Quizás debido a esa forma indiferenciada como en Colombia se enumeran las funciones del presidente de la República, durante el mandato de Iván Duque se llegó a decir que el Acuerdo de Paz con las FARC solo comprometía al Gobierno de Santos porque fue él quien lo suscribió, desconociendo con ello que ese documento lo firmó como jefe de Estado. Probablemente esa haya sido también la razón por la que Gustavo Petro terminara construyendo la confusa frase de que, siendo el jefe de Estado, es el jefe del fiscal general. La conclusión es cierta solo en el entendido de que, como representante de la unidad nacional, como encargado de comprometer al Estado colombiano frente a otras naciones y en su carácter de comandante supremo de las Fuerzas Armadas, el fiscal general —como todos los demás colombianos— le debe obediencia.
Lo que sucedió fue que esa declaración se interpretó en el sentido de que el presidente, en su calidad de jefe de Gobierno —como cabeza de la Rama Ejecutiva—, podía darle órdenes al director del ente investigador sobre la forma en que debía realizar sus labores, lo que sin duda constituiría un abierto desconocimiento al principio de separación de poderes; contra este entendimiento del silogismo fue que se reaccionó exigiéndole al primer mandatario que rectificara su afirmación y reconociera que la Rama Judicial —de la cual la Fiscalía General hace parte— es independiente y, por consiguiente, en el ejercicio de sus funciones no está sometida a la autoridad del presidente de la República.
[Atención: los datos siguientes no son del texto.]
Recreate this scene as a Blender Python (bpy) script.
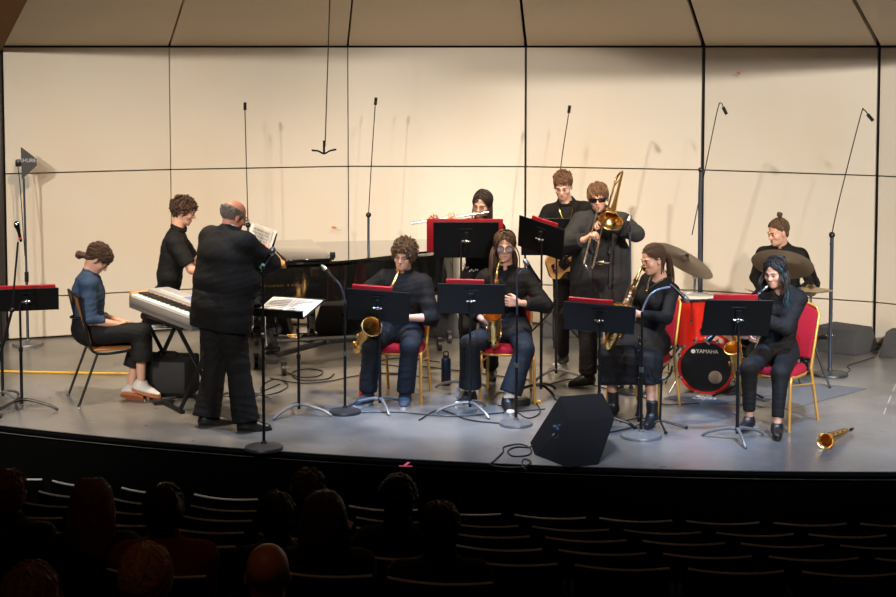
import bpy, bmesh, math, random
import numpy as np
from mathutils import Vector, Matrix, noise
random.seed(7)
V = Vector
R = math.radians
PI = math.pi
for o in list(bpy.data.objects):
    bpy.data.objects.remove(o)
scene = bpy.context.scene
COL = scene.collection

# ------------------------------------------------------------------ camera
FPX, HZ, PITCH, CAMZ = 1600.0, 48.0, R(4.2), 2.9
Y0 = HZ + FPX * math.tan(PITCH)
cam_data = bpy.data.cameras.new('camera')
cam_data.sensor_width = 36.0
cam_data.sensor_fit = 'HORIZONTAL'
cam_data.lens = FPX * 36.0 / 896.0
cam_data.shift_y = (Y0 - 298.5) / 896.0
cam_data.clip_end = 200
cam = bpy.data.objects.new('camera', cam_data)
COL.objects.link(cam)
cam.location = (0, 0, CAMZ)
cam.rotation_euler = (PI / 2 - PITCH, 0, 0)
scene.camera = cam

# ------------------------------------------------------------------ world, exposure
world = bpy.data.worlds.new('house_dark')
scene.world = world
world.use_nodes = True
world.node_tree.nodes['Background'].inputs[0].default_value = (0.9, 0.75, 0.6, 1)
world.node_tree.nodes['Background'].inputs[1].default_value = 0.0022
scene.view_settings.view_transform = 'Standard'
scene.view_settings.look = 'None'
scene.view_settings.exposure = 0.0
scene.view_settings.gamma = 1.0
scene.view_settings.use_curve_mapping = False


def spot(name, loc, aim, energy, col, half, blend=0.5, radius=0.12):
    l = bpy.data.lights.new(name, 'SPOT')
    l.energy = energy
    l.color = col
    l.spot_size = 2 * R(half)
    l.spot_blend = blend
    l.shadow_soft_size = radius
    o = bpy.data.objects.new(name, l)
    COL.objects.link(o)
    o.location = loc
    o.rotation_euler = (V(aim) - V(loc)).to_track_quat('-Z', 'Y').to_euler()
    return o


def area(name, loc, aim, energy, col, sx, sy):
    l = bpy.data.lights.new(name, 'AREA')
    l.shape = 'RECTANGLE'
    l.size, l.size_y = sx, sy
    l.energy = energy
    l.color = col
    o = bpy.data.objects.new(name, l)
    COL.objects.link(o)
    o.location = loc
    o.rotation_euler = (V(aim) - V(loc)).to_track_quat('-Z', 'Y').to_euler()
    return o


WARM = (1.0, 0.93, 0.83)
# front-of-house spots on the bridge over the audience
for x, ax, e in ((-7.5, -3.7, 1.18), (-4.2, -1.9, .38), (-0.8, 0.1, .08), (3.4, 1.9, .72), (7.4, 3.9, 2.0)):
    spot('bridge_spotlight', (x, -1.5, 7.4), (ax, 15.4, 1.15), 6000 * e, WARM, 12.5, 0.55, 0.22)
# cool down-lights hung over the lip of the stage
for x, ax, y, e in ((-3.0, -2.3, 11.4, .30), (-1.1, -.6, 11.1, .6), (.7, .6, 11.0, .8), (2.9, 2.7, 10.05, 1.1)):
    spot('stage_downlight', (x, y, 4.9 if x > 2 else 5.4), (ax, y + (2.2 if x > 2 else 1.7), 0.0), 1350 * e, (0.42, 0.63, 1.0), 25, 0.8, 0.06)
# two tight blue specials
spot('blue_special', (-.9, 10.9, 5.6), (-.15, 12.6, 0.0), 1500, (0.20, 0.48, 1.0), 12, 0.9, 0.06)
spot('blue_special', (2.0, 10.1, 5.0), (1.9, 12.2, 0.0), 650, (0.20, 0.48, 1.0), 12, 0.9, 0.06)
# warm wash from the border battens over the rear of the stage
for x in (-2.6, 0.4, 3.2):
    spot('batten_light', (x, 12.6, 3.85), (x, 14.2, 0.0), 620, (1.0, 0.80, 0.58), 58, 0.8, 0.10)
# dim warm house light over the seats
area('house_light', (-1.5, 3.0, 7.0), (-1.2, 8.0, 0.5), 10.0, (1.0, 0.42, 0.16), 3, 1.5)


def P(px, py, Y):
    """the point seen at pixel (px, py) at distance Y into the hall"""
    a, b = (px - 448.0) / FPX, (Y0 - py) / FPX
    dy = math.cos(PITCH) + b * math.sin(PITCH)
    dz = b * math.cos(PITCH) - math.sin(PITCH)
    t = Y / dy
    return V((a * t, Y, CAMZ + dz * t))


def G(px, py, z=0.0):
    """the point of the level z seen at pixel (px, py)"""
    a, b = (px - 448.0) / FPX, (Y0 - py) / FPX
    dy = math.cos(PITCH) + b * math.sin(PITCH)
    dz = b * math.cos(PITCH) - math.sin(PITCH)
    t = (z - CAMZ) / dz
    return V((a * t, dy * t, z))


# ------------------------------------------------------------------ materials
MATS = {}


def mat(name, col, rough=0.6, metal=0.0, strand=False, var=0.12, vscale=30.0, bump=0.0, bscale=60.0, spec=0.5, coat=0.0, emit=None, sheen=0.0):
    if name in MATS:
        return MATS[name]
    m = bpy.data.materials.new(name)
    m.use_nodes = True
    nt = m.node_tree
    b = nt.nodes['Principled BSDF']
    b.inputs['Roughness'].default_value = rough
    b.inputs['Metallic'].default_value = metal
    b.inputs['Specular IOR Level'].default_value = spec
    b.inputs['Coat Weight'].default_value = coat
    b.inputs['Coat Roughness'].default_value = 0.06
    if sheen:
        b.inputs['Sheen Weight'].default_value = sheen
    tc = nt.nodes.new('ShaderNodeTexCoord')
    nz = nt.nodes.new('ShaderNodeTexNoise')
    nz.inputs['Scale'].default_value = vscale
    nz.inputs['Detail'].default_value = 5
    src = tc.outputs['Object']
    if strand:
        mp = nt.nodes.new('ShaderNodeMapping')
        mp.inputs['Scale'].default_value = (1.0, 1.0, 0.13)
        nt.links.new(src, mp.inputs['Vector'])
        src = mp.outputs['Vector']
    nt.links.new(src, nz.inputs['Vector'])
    mx = nt.nodes.new('ShaderNodeMix')
    mx.data_type = 'RGBA'
    mx.inputs[6].default_value = tuple(c * (1 - var) for c in col) + (1,)
    mx.inputs[7].default_value = tuple(min(1, c * (1 + var)) for c in col) + (1,)
    nt.links.new(nz.outputs['Fac'], mx.inputs[0])
    nt.links.new(mx.outputs[2], b.inputs['Base Color'])
    if bump:
        nb = nt.nodes.new('ShaderNodeTexNoise')
        nb.inputs['Scale'].default_value = bscale
        nb.inputs['Detail'].default_value = 4
        nt.links.new(src, nb.inputs['Vector'])
        bp = nt.nodes.new('ShaderNodeBump')
        bp.inputs['Strength'].default_value = bump
        bp.inputs['Distance'].default_value = 0.01
        nt.links.new(nb.outputs['Fac'], bp.inputs['Height'])
        nt.links.new(bp.outputs['Normal'], b.inputs['Normal'])
    if emit:
        b.inputs['Emission Color'].default_value = emit[:3] + (1,)
        b.inputs['Emission Strength'].default_value = emit[3]
    MATS[name] = m
    return m


# ------------------------------------------------------------------ objects and tags
def tag(o, label=None, cat=None, group=None, kind=None):
    if label:
        o['label'] = label
    if cat:
        o['category'] = cat
    if group:
        o['group'] = group
    if kind:
        o['kind'] = kind
    return o


def empty(name, loc=(0, 0, 0), rz=0.0, label=None, cat=None, group=None):
    o = bpy.data.objects.new(name, None)
    o.empty_display_size = 0.1
    COL.objects.link(o)
    o.location = loc
    o.rotation_euler = (0, 0, rz)
    return tag(o, label, cat, group)


def mesh_obj(name, verts, faces, m, parent=None, loc=(0, 0, 0), smooth=True, angle=40):
    me = bpy.data.meshes.new(name)
    if isinstance(faces, np.ndarray):
        n = len(faces)
        me.vertices.add(len(verts))
        me.vertices.foreach_set('co', np.asarray(verts, dtype=np.float32).ravel())
        me.loops.add(n * 4)
        me.loops.foreach_set('vertex_index', faces.astype(np.int32).ravel())
        me.polygons.add(n)
        me.polygons.foreach_set('loop_start', np.arange(0, n * 4, 4, dtype=np.int32))
        me.update(calc_edges=True)
        me.validate()
    else:
        me.from_pydata([tuple(v) for v in verts], [], faces)
        me.update()
    me.materials.append(m)
    if smooth:
        me.shade_smooth()
        if angle:
            me.set_sharp_from_angle(angle=R(angle))
    o = bpy.data.objects.new(name, me)
    COL.objects.link(o)
    o.parent = parent
    o.location = loc
    return o


def children(o):
    return [c for c in bpy.data.objects if c.parent == o]


def copy_tree(o, parent=None, loc=None, rz=None, label=None, group=None):
    c = o.copy()
    COL.objects.link(c)
    c.parent = parent
    if loc is not None:
        c.location = loc
    if rz is not None:
        c.rotation_euler = (c.rotation_euler[0], c.rotation_euler[1], rz)
    if label:
        c['label'] = label
    if group:
        c['group'] = group
    for ch in children(o):
        copy_tree(ch, c)
    return c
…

Pese a estas precisiones, creo que la afirmación de Gustavo Petro fue un error; no porque con ella haya desconocido lo que técnicamente entraña la categoría de jefe de Estado, sino porque, en un país en el que esa figura no suele diferenciarse de la de jefe de Gobierno, se corre el riesgo de generar la impresión de que el presidente invoca esta última condición para someter a la Rama Judicial a sus designios, como en efecto ocurrió, generando una innecesaria confrontación a nivel institucional y de opinión pública.